I'd like to think I'm not stupid, but I've been dealing with OpenSER for 2-3 years now and it still frustrates me just as much as it did the very first time I looked at it.
Can LCR do failover? I have this below. I can see that one of my gateways is selected, seemingly at random, and then when it doesn't reply (because I used a bogus IP), it doesn't time-out after 3s and go to the next gw. Is this possible? How do I do it?
Btw... can anyone recommend a book on OpenSER, since the documentation is so lacking?

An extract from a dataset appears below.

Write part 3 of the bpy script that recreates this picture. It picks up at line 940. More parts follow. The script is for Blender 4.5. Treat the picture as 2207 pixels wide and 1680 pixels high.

modparam("tm", "fr_inv_timer_avp", "$avp(i:705)")
route{
$avp(i:705) = "3"; ...
if (!lookup("location")) { switch ($retcode) { case -1: case -3: t_newtran(); sl_send_reply("100","Trying"); if (!load_gws()) { sl_send_reply("500", "Internal server error, unable to load gateways"); exit; } if(!next_gw()){ sl_send_reply("503", "Service not available, no gateways found"); exit; }; route(1); }
}
route[1] {
if (is_method("INVITE")) { t_on_branch("2"); t_on_reply("2"); t_on_failure("1"); }
if (!t_relay()) { sl_reply_error(); }; exit; }
____________________________________________________________________________________ Be a better friend, newshound, and know-it-all with Yahoo! Mobile. Try it now. http://mobile.yahoo.com/;_ylt=Ahu06i62sR8HDtDypao8Wcj9tAcJ
Douglas Garstang writes:
I'd like to think I'm not stupid, but I've been dealing with OpenSER for 2-3 years now and it still frustrates me just as much as it did the very first time I looked at it.
douglas,
if you start like this, it does not encourage anyone to help you.

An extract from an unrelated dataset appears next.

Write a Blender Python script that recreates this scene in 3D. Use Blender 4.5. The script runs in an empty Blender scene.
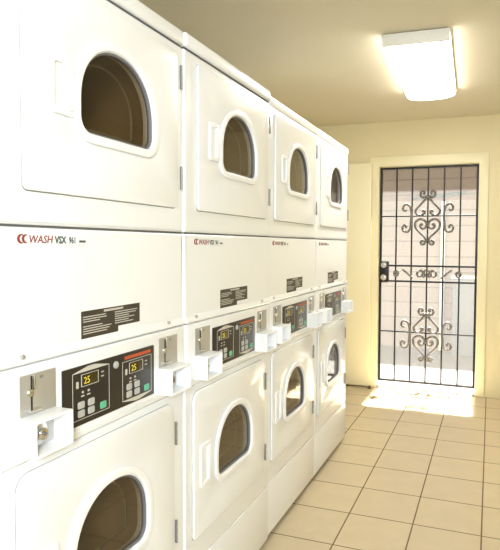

Can LCR do failover? I have this below. I can see that one of my gateways is selected, seemingly at random, and then when it doesn't reply (because I used a bogus IP), it doesn't time-out after 3s and go to the next gw. Is this possible? How do I do it?
Btw... can anyone recommend a book on OpenSER, since the documentation is so lacking?

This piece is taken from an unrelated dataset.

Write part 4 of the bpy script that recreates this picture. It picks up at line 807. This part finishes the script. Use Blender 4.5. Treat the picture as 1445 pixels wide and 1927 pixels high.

here you cannot blame documentation, but yourself. you clearly are lacking any willingness to read existing openser documentation.
modparam("tm", "fr_inv_timer_avp", "$avp(i:705)")
route{
$avp(i:705) = "3";
tm module README has:
* fr_timer - this timer is used when no response was received yet. If there is no response after fr_timer seconds the timer triggers (and failure route will be executed if t_on_failure() was called). If a provisional response was received, the timer is set to fr_inv_timer for INVITE transactions, and RT_T2 for all other transactions. If a final reponse is received, the transaction has finished. * fr_inv_timer - this timer is used when a provisional reponse was received for an INVITE transaction.
if you had read it, you would not have used wrong timer variable.